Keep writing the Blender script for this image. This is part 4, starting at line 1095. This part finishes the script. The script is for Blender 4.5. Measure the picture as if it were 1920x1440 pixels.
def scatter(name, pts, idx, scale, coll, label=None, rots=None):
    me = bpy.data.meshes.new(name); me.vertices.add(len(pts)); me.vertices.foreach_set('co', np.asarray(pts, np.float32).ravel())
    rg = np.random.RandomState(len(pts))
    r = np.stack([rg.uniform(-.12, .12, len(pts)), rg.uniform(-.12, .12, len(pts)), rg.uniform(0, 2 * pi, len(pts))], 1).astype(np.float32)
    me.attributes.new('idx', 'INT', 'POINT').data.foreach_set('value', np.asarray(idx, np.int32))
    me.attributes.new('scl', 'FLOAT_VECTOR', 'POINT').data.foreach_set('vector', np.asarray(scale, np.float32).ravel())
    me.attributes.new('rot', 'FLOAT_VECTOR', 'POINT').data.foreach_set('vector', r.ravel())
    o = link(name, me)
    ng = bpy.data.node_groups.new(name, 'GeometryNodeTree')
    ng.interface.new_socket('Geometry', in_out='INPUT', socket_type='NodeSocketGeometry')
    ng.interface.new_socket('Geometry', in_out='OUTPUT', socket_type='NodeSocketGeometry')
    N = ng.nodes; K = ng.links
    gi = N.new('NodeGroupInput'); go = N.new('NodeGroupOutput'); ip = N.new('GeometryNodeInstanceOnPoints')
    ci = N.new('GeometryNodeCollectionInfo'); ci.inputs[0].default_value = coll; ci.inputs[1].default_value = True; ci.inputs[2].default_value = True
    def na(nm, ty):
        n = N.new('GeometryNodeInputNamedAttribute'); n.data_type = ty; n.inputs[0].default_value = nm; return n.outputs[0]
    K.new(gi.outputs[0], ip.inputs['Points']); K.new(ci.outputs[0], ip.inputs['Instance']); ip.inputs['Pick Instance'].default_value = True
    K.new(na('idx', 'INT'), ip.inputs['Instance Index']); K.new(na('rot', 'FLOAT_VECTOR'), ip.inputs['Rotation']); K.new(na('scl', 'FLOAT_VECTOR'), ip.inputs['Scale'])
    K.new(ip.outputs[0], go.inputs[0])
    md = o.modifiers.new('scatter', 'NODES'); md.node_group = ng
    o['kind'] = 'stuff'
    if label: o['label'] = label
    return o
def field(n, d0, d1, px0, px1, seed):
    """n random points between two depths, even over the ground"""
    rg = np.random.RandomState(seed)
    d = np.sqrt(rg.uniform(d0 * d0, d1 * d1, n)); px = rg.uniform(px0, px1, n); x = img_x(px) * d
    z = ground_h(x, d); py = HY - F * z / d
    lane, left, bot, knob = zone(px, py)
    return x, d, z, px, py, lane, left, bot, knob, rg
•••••
◆ TASK GOAL ◆
Please repeat the listing exactly, with nothing left out.

◆ FULL RESPONSE ◆
Keep writing the Blender script for this image. This is part 4, starting at line 1095. This part finishes the script. The script is for Blender 4.5. Measure the picture as if it were 1920x1440 pixels.
def scatter(name, pts, idx, scale, coll, label=None, rots=None):
    me = bpy.data.meshes.new(name); me.vertices.add(len(pts)); me.vertices.foreach_set('co', np.asarray(pts, np.float32).ravel())
    rg = np.random.RandomState(len(pts))
    r = np.stack([rg.uniform(-.12, .12, len(pts)), rg.uniform(-.12, .12, len(pts)), rg.uniform(0, 2 * pi, len(pts))], 1).astype(np.float32)
    me.attributes.new('idx', 'INT', 'POINT').data.foreach_set('value', np.asarray(idx, np.int32))
    me.attributes.new('scl', 'FLOAT_VECTOR', 'POINT').data.foreach_set('vector', np.asarray(scale, np.float32).ravel())
    me.attributes.new('rot', 'FLOAT_VECTOR', 'POINT').data.foreach_set('vector', r.ravel())
    o = link(name, me)
    ng = bpy.data.node_groups.new(name, 'GeometryNodeTree')
    ng.interface.new_socket('Geometry', in_out='INPUT', socket_type='NodeSocketGeometry')
    ng.interface.new_socket('Geometry', in_out='OUTPUT', socket_type='NodeSocketGeometry')
    N = ng.nodes; K = ng.links
    gi = N.new('NodeGroupInput'); go = N.new('NodeGroupOutput'); ip = N.new('GeometryNodeInstanceOnPoints')
    ci = N.new('GeometryNodeCollectionInfo'); ci.inputs[0].default_value = coll; ci.inputs[1].default_value = True; ci.inputs[2].default_value = True
    def na(nm, ty):
        n = N.new('GeometryNodeInputNamedAttribute'); n.data_type = ty; n.inputs[0].default_value = nm; return n.outputs[0]
    K.new(gi.outputs[0], ip.inputs['Points']); K.new(ci.outputs[0], ip.inputs['Instance']); ip.inputs['Pick Instance'].default_value = True
    K.new(na('idx', 'INT'), ip.inputs['Instance Index']); K.new(na('rot', 'FLOAT_VECTOR'), ip.inputs['Rotation']); K.new(na('scl', 'FLOAT_VECTOR'), ip.inputs['Scale'])
    K.new(ip.outputs[0], go.inputs[0])
    md = o.modifiers.new('scatter', 'NODES'); md.node_group = ng
    o['kind'] = 'stuff'
    if label: o['label'] = label
    return o
def field(n, d0, d1, px0, px1, seed):
    """n random points between two depths, even over the ground"""
    rg = np.random.RandomState(seed)
    d = np.sqrt(rg.uniform(d0 * d0, d1 * d1, n)); px = rg.uniform(px0, px1, n); x = img_x(px) * d
    z = ground_h(x, d); py = HY - F * z / d
    lane, left, bot, knob = zone(px, py)
    return x, d, z, px, py, lane, left, bot, knob, rg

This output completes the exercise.